Com a morte de Luís Freitas Branco, em finais de novembro de 1955, decidiu afastar-se da composição, enveredou pela investigação, em musicologia, e passou a interessar-se pela direção de orquestra.
Retomou o interesse pela composição dez anos mais tarde, fascinado pelo trabalho do compositor francês Pierre Boulez (1925-2016) que entrevistara em Basileia, na Suíça.
Ao longo do seu percurso, entre outras personalidades, Atalaya trabalhou e conviveu com o compositor italiano Pietro Grossi (1917-2002), pioneiro da utilização do computador na música, que fundou em Florença o Estúdio de Fonologia Musical (S2FM) e a associação Vita Musicale Contemporânea.
Grossi aceitou Atalaya entre os seus primeiros discípulos e, no concerto anual de 1968, no Circolo Incontro, incluiu as suas “Variantes Rítmicas”, sobre quatro sons sinusoidais, usualmente apontada como a primeira obra eletrónica de um autor português, que foi estreada em Portugal num concerto da antiga Sociedade Portuguesa de Autores.
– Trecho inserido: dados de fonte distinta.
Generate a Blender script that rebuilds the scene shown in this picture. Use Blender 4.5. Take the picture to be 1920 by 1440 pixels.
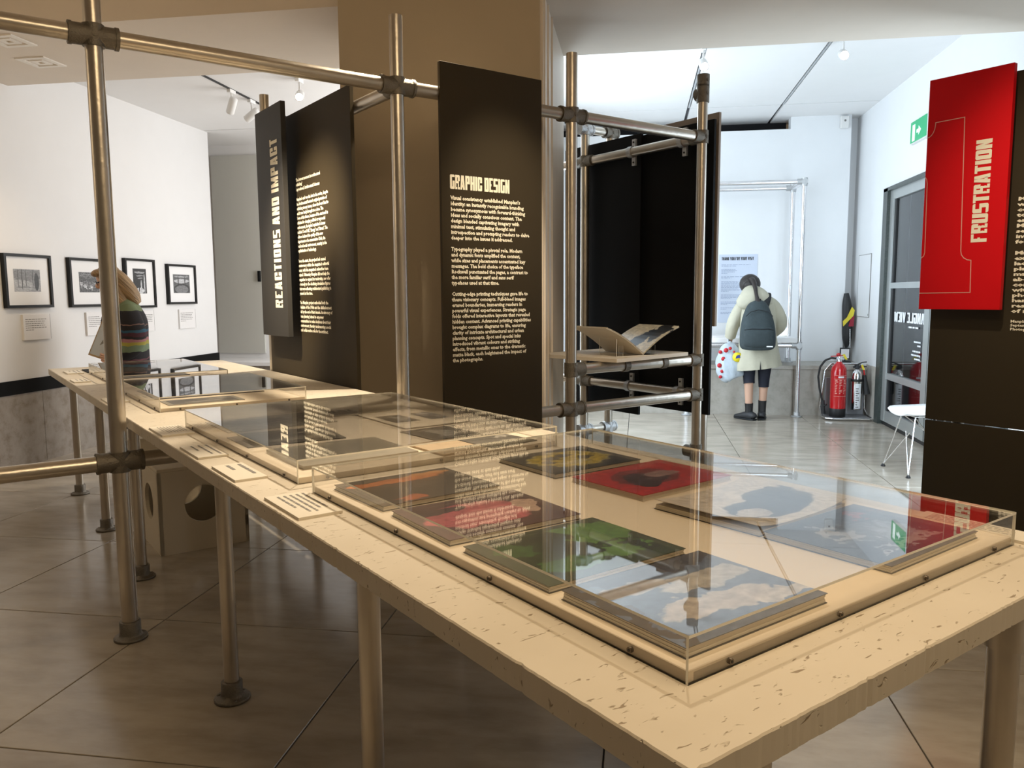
import bpy, bmesh, math, random
from mathutils import Vector, Matrix
PI = math.pi
random.seed(7)
for o in list(bpy.data.objects): bpy.data.objects.remove(o)
SC = bpy.context.scene
COL = SC.collection
S2 = 2 ** -.5
# ------------------------------------------------------------------ camera
cam_d = bpy.data.cameras.new('camera'); cam = bpy.data.objects.new('camera', cam_d); COL.objects.link(cam)
pitch, roll, yaw = 0.11238876, -0.00616831, 0.15841167
fw = Vector((-math.sin(yaw) * math.cos(pitch), math.cos(yaw) * math.cos(pitch), -math.sin(pitch)))
rt = Vector((math.cos(yaw), math.sin(yaw), 0)); up = rt.cross(fw)
r2 = math.cos(roll) * rt + math.sin(roll) * up; u2 = -math.sin(roll) * rt + math.cos(roll) * up
m = Matrix((r2, u2, -fw)).transposed().to_4x4(); m.translation = Vector((0, 0, 1.32))
cam.matrix_world = m
cam_d.sensor_width = 36; cam_d.lens = 1480.957 / 1920 * 36; cam_d.clip_start = .02; cam_d.clip_end = 200
SC.camera = cam
# ------------------------------------------------------------------ colour management, world, lights
SC.view_settings.view_transform = 'Standard'; SC.view_settings.look = 'None'
SC.view_settings.gamma = 1; SC.view_settings.use_curve_mapping = False
SC.view_settings.exposure = 0.0
SC.cycles.transparent_max_bounces = 32
SC.cycles.max_bounces = 10
SC.cycles.sample_clamp_indirect = 6
W = bpy.data.worlds.new('world'); SC.world = W; W.use_nodes = True
W.node_tree.nodes['Background'].inputs[0].default_value = (1.0, .76, .50, 1)
W.node_tree.nodes['Background'].inputs[1].default_value = .11

def light(kind, name, loc, target, energy, color, size=(1, 1), spot=60, blend=.5, radius=.04):
    d = bpy.data.lights.new(name, kind); d.energy = energy; d.color = color
    if kind == 'AREA': d.shape = 'RECTANGLE'; d.size, d.size_y = size
    else: d.shadow_soft_size = radius
    if kind == 'SPOT': d.spot_size = math.radians(spot); d.spot_blend = blend
    o = bpy.data.objects.new(name, d); COL.objects.link(o); o.location = loc
    if target is not None: o.rotation_euler = (Vector(target) - Vector(loc)).to_track_quat('-Z', 'Y').to_euler()
    return o
def fab(a, b, z): return (-S2 * a + S2 * b, S2 * a + S2 * b, z)
WARM = (1, .76, .47); WARM2 = (1, .84, .62); COOL = (.72, .87, 1.0); NEUT = (1, .97, .95)
light('AREA', 'fill_hall', (-.95, 7.2, 1.75), (2, 7.4, 1.5), 118, COOL, (2.0, 2.6))  # added fill hidden behind the column, brightens the hall
light('AREA', 'fill_hall_side', (2.1, 5.2, 1.30), (.9, 7.6, 1.2), 42, COOL, (.6, 2.0))  # unseen area fill behind the right panels, added to lift the hall
light('AREA', 'fill_left_room', (-1.35, 7.6, 1.75), (-4.7, 6.9, 1.6), 78, NEUT, (2.0, 2.4))  # matching added fill, out of sight, for the left room
light('AREA', 'warm_room', (.5, .9, 3.05), (.2, 1.3, 0), 46, WARM, (1.6, 1.6))
light('SPOT', 'spot_text_panel', fab(3.1, .25, 3.05), fab(4.24, 1.7, 1.55), 1050, WARM2, spot=27, blend=1)
light('SPOT', 'spot_graphic_panel', fab(1.9, 2.1, 3.0), fab(3.2, 2.3, 1.72), 175, WARM2, spot=29, blend=1)
light('SPOT', 'spot_red_panel', fab(1.3, 2.7, 3.0), fab(1.50, 4.3, 1.72), 130, WARM2, spot=46, blend=1)
light('SPOT', 'spot_table_near', fab(1.9, 2.0, 3.08), fab(1.3, 1.3, .8), 88, WARM2, spot=62, blend=.8)
light('SPOT', 'spot_table_mid', fab(3.5, 2.1, 3.08), fab(2.85, 1.2, .85), 400, WARM2, spot=66, blend=.9)
light('SPOT', 'spot_table_far', fab(5.3, 2.95, 3.05), fab(4.9, 1.5, .8), 380, WARM2, spot=60, blend=.9)
light('AREA', 'warm_left', (-3.6, 2.2, 2.2), (-3.4, 4.6, 3.1), 8, WARM, (1.0, 1.0))  # added uplight without a fitting, lifts the beam face
light('SPOT', 'spot_shelf', (.5, 2.7, 3.05), fab(3.3, 3.3, 1.0), 75, WARM2, spot=34, blend=.9)
light('SPOT', 'spot_photo_wall', (-3.4, 4.3, 2.9), (-4.77, 4.9, 1.2), 60, WARM, spot=70, blend=1)
light('SPOT', 'spot_floor_left', (-2.6, 1.2, 3.0), (-3.0, 2.0, 0), 24, WARM, spot=80, blend=1)

# ------------------------------------------------------------------ materials
def newmat(name):
    mt = bpy.data.materials.new(name); mt.use_nodes = True
    return mt, mt.node_tree, mt.node_tree.nodes['Principled BSDF']
def N(nt, t, **kw):
    n = nt.nodes.new(t)
    for k, v in kw.items():
        if k[0] == '_': n.inputs[int(k[1:])].default_value = v
        else: setattr(n, k, v)
    return n
def c4(c): return (c[0], c[1], c[2], 1)
def mat(name, col, rough=.5, metal=0, var=.06, scale=6, bump=0, bscale=60, emit=None, spec=None, stretch=None, coat=0, rot=None):
    """plain surface with a little procedural colour variation and optional relief"""
    mt, nt, p = newmat(name)
    tc = N(nt, 'ShaderNodeTexCoord'); src = tc.outputs['Object']
    if stretch:
        mp = N(nt, 'ShaderNodeMapping'); mp.inputs['Scale'].default_value = stretch
        if rot:
            m0 = N(nt, 'ShaderNodeMapping'); m0.inputs['Rotation'].default_value = rot; nt.links.new(src, m0.inputs[0]); src = m0.outputs[0]
        nt.links.new(src, mp.inputs[0]); src = mp.outputs[0]
    nz = N(nt, 'ShaderNodeTexNoise'); nz.inputs['Scale'].default_value = scale; nz.inputs['Detail'].default_value = 5
    nt.links.new(src, nz.inputs['Vector'])
    mx = N(nt, 'ShaderNodeMix', data_type='RGBA')
    mx.inputs[6].default_value = c4([max(0, v * (1 - var)) for v in col]); mx.inputs[7].default_value = c4([min(1, v * (1 + var)) for v in col])
    nt.links.new(nz.outputs[0], mx.inputs[0]); nt.links.new(mx.outputs[2], p.inputs['Base Color'])
    p.inputs['Roughness'].default_value = rough; p.inputs['Metallic'].default_value = metal
    if spec is not None: p.inputs['Specular IOR Level'].default_value = spec
    if coat: p.inputs['Coat Weight'].default_value = coat; p.inputs['Coat Roughness'].default_value = .08
    if bump:
        n2 = N(nt, 'ShaderNodeTexNoise'); n2.inputs['Scale'].default_value = bscale; n2.inputs['Detail'].default_value = 4
        nt.links.new(src, n2.inputs['Vector'])
        b = N(nt, 'ShaderNodeBump'); b.inputs['Strength'].default_value = bump; b.inputs['Distance'].default_value = .01
        nt.links.new(n2.outputs[0], b.inputs['Height']); nt.links.new(b.outputs[0], p.inputs['Normal'])
    if emit: p.inputs['Emission Color'].default_value = c4(emit[0]); p.inputs['Emission Strength'].default_value = emit[1]
    return mt
def ramp(nt, src, stops):
    r = N(nt, 'ShaderNodeValToRGB'); e = r.color_ramp.elements
    while len(e) < len(stops): e.new(.5)
    for i, (p, c) in enumerate(stops): e[i].position = p; e[i].color = c4(c)
    nt.links.new(src, r.inputs[0]); return r.outputs[0]

M = {}
M['wall'] = mat('white_plaster', (.80, .79, .78), .75, var=.02, bump=.04)
M['wall_right'] = mat('white_plaster_hall', (.80, .81, .82), .7, var=.02, bump=.04)
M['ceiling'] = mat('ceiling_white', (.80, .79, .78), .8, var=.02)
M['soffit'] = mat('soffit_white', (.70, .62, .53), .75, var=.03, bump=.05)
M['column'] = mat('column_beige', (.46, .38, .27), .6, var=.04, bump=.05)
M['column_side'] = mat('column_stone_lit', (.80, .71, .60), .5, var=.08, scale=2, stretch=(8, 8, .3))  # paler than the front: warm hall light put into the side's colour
M['black'] = mat('black_paint', (.006, .006, .006), .6, spec=.12)
M['dark'] = mat('dark_void', (.01, .01, .012), .9)
M['groove'] = mat('groove_dark', (.10, .10, .11), .8)
M['white_panel'] = mat('off_white_door', (.56, .55, .50), .6, var=.02)
M['steel'] = mat('galvanised_tube', (.56, .51, .44), .30, metal=.92, var=.16, scale=9, bump=.12, bscale=25)
M['steel_bright'] = mat('bright_tube', (.80, .80, .82), .25, metal=.85, var=.10, scale=9)
M['cast'] = mat('cast_fitting', (.20, .18, .15), .5, metal=.8, var=.25, scale=30, bump=.35, bscale=160)
M['cast_bright'] = mat('cast_fitting_light', (.55, .56, .57), .45, metal=.7, var=.2, scale=30, bump=.3, bscale=160)
M['panelblack'] = mat('panel_black', (.042, .032, .018), .55, var=.15, scale=1.5, bump=.03, bscale=220, spec=.15)
M['panelgrey'] = mat('panel_charcoal', (.040, .038, .036), .5, var=.08, bump=.03, bscale=220, spec=.2)
M['panelbrown'] = mat('panel_back_brown', (.30, .24, .19), .6, var=.1)
M['panelred'] = mat('panel_red', (.66, .005, .010), .5, var=.05, bump=.03, bscale=300, spec=.15)
M['print_cream'] = mat('print_cream', (.92, .86, .70), .6, var=.01)
M['print_pink'] = mat('print_pink', (.82, .45, .38), .6, var=.01)
M['print_black'] = mat('print_black', (.02, .02, .02), .6)
M['print_grey'] = mat('print_grey', (.22, .21, .20), .7)
M['print_white'] = mat('print_white', (.85, .87, .90), .6, var=.01)
M['print_blue'] = mat('print_pale_blue', (.30, .36, .50), .7)
M['card'] = mat('card_white', (.74, .68, .57), .6, var=.02)
M['cardwall'] = mat('card_white_cool', (.82, .80, .79), .6, var=.02)
M['boardbase'] = mat('display_base', (.80, .70, .56), .55, var=.01)
M['frame'] = mat('frame_black', (.008, .008, .008), .4, spec=.3)
M['mount'] = mat('mount_white', (.86, .85, .84), .7, var=.01)
M['screw'] = mat('screw_dark', (.16, .13, .10), .4, metal=.8)
M['stool'] = mat('stool_paint', (.68, .60, .46), .55, var=.04, bump=.08, bscale=20)
M['granite'] = mat('dark_granite', (.045, .055, .05), .3, var=.8, scale=60)
M['alu'] = mat('door_aluminium', (.50, .52, .51), .38, metal=.65, var=.08, scale=4)
M['red'] = mat('extinguisher_red', (.55, .008, .012), .22, var=.03, coat=.6)
M['chrome'] = mat('polished_aluminium', (.78, .78, .78), .14, metal=1, var=.03)
M['rubber'] = mat('black_rubber', (.015, .015, .016), .5)
M['yellow'] = mat('yellow_tag', (.75, .62, .03), .5)
M['plastic_white'] = mat('chair_white', (.86, .86, .86), .35, var=.01)
M['green'] = mat('exit_green', (.01, .32, .13), .4, emit=((.02, .40, .17), .35))
M['signwhite'] = mat('exit_white', (.8, .9, .85), .4, emit=((.8, 1, .9), .5))
M['skin'] = mat('skin', (.62, .38, .27), .55, var=.05)
M['hair_dark'] = mat('hair_dark', (.018, .012, .010), .45, var=.5, scale=12, stretch=(20, 20, 3), bump=.5, bscale=12)
M['hair_blond'] = mat('hair_blonde', (.27, .17, .08), .5, var=.9, scale=2.2, stretch=(34, 20, 2.0), rot=(0, .75, 0), bump=.9, bscale=3)
M['coat'] = mat('beige_coat', (.50, .475, .37), .85, var=.12, scale=9, bump=.9, bscale=11)
M['navy'] = mat('navy_leggings', (.008, .010, .022), .75)
M['pack'] = mat('backpack_grey', (.035, .05, .055), .8, var=.25, scale=30, bump=.3, bscale=120)
M['packdark'] = mat('backpack_trim', (.010, .012, .014), .7)
M['shoe'] = mat('shoe_black', (.02, .021, .024), .55)
M['bagplastic'] = mat('carrier_bag_plastic', (.50, .57, .64), .35, var=.25, scale=8, bump=.6, bscale=18)
M['wood'] = mat('light_wood', (.42, .30, .17), .5, var=.2, stretch=(2, 30, 2))
M['shelf'] = mat('shelf_cream', (.78, .70, .58), .5, var=.02)
M['lamp'] = mat('track_lamp_white', (.75, .74, .72), .4)
M['bulb'] = mat('lamp_lens', (1, .9, .7), .3, emit=((1, .88, .66), 30))
M['tray'] = mat('stand_grey', (.28, .28, .29), .4, metal=.5)
M['vent'] = mat('vent_paint', (.80, .76, .70), .7)
M['desk'] = mat('reception_brown', (.10, .035, .022), .4, var=.3)
M['ext_wall'] = mat('lobby_grey', (.20, .21, .23), .7)
M['spec'] = mat('spectacle_frame', (.02, .02, .03), .3)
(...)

Em 1998, Atalaya voltou à música eletroacústica, com a criação do Ensemble Improvisos XXI, com a percussionista Elizabeth Davis, da Sinfónica Portuguesa, ao qual se juntaria mais tarde o compositor e pianista Bruno Belthoise.
Atalaya, um dos fundadores da Juventude Musical Portuguesa, em 1948, frequentou cursos de direção se orquestra com os maestros Félix Prohaska, Hans Swarowsky, Igor Markevich e Piero Bellugi.
Foi o primeiro diretor do Grupo Experimental de Ópera de Câmara, que fundou, com apoio da Fundação Calouste Gulbenkian, antes do aparecimento da Companhia Portuguesa de Ópera do Teatro da Trindade, em 1966.
A colaboração com a televisão começou em 1956, quando a RTP ainda funcionava na antiga Feira Popular, com a violinista Leonor Prado (1917-2017) e a pianista Nella Maissa (1914-2014). Atalaya manteve a colaboração com a televisão pública até 1974, à qual voltou anos mais tarde, sempre em programas de divulgação.
Em julho 1975, regressou à já designada Radio Difusão Portuguesa (RDP), tendo sido coordenador artístico de três orquestras da instituição.
Em 1977, com Maria João Pires, dirigiu as iniciativas que assinalaram em Portugal os 150 anos da morte de Ludwig van Beethoven, e tornou-se membro do Conselho Nacional da Música. Entre outros cargos, foi diretor titular da Orquestra Sinfónica do Porto, e conselheiro artístico de “Lisboa, Cidade de Música”, uma iniciativa do antigo edil da capital Nuno Krus Abcassis.
Em 1982 criou a iniciativa “Música em Diálogo”, na capital, que em 1986 passou para o município vizinho de Oeiras, onde se manteve até 2009.
Ainda em 1982, fundou a Orquestra Clássica do Porto, a convite do então secretário de Estado da Cultura, Pedro Santana Lopes. Em 1983, publicou o seu primeiro livro, “A Cassete Azul”.
Sob o patrocínio da Secretaria de Estado da Cultura iniciou, em 1994, a antologia discográfica “Cinco Séculos de Música Portuguesa”, tendo publicado cerca de 30 títulos.
Em 1998, com o apoio da Câmara Municipal de Fafe, fundou uma Academia de Música naquela cidade do distrito de Braga, à qual foi dado o seu nome.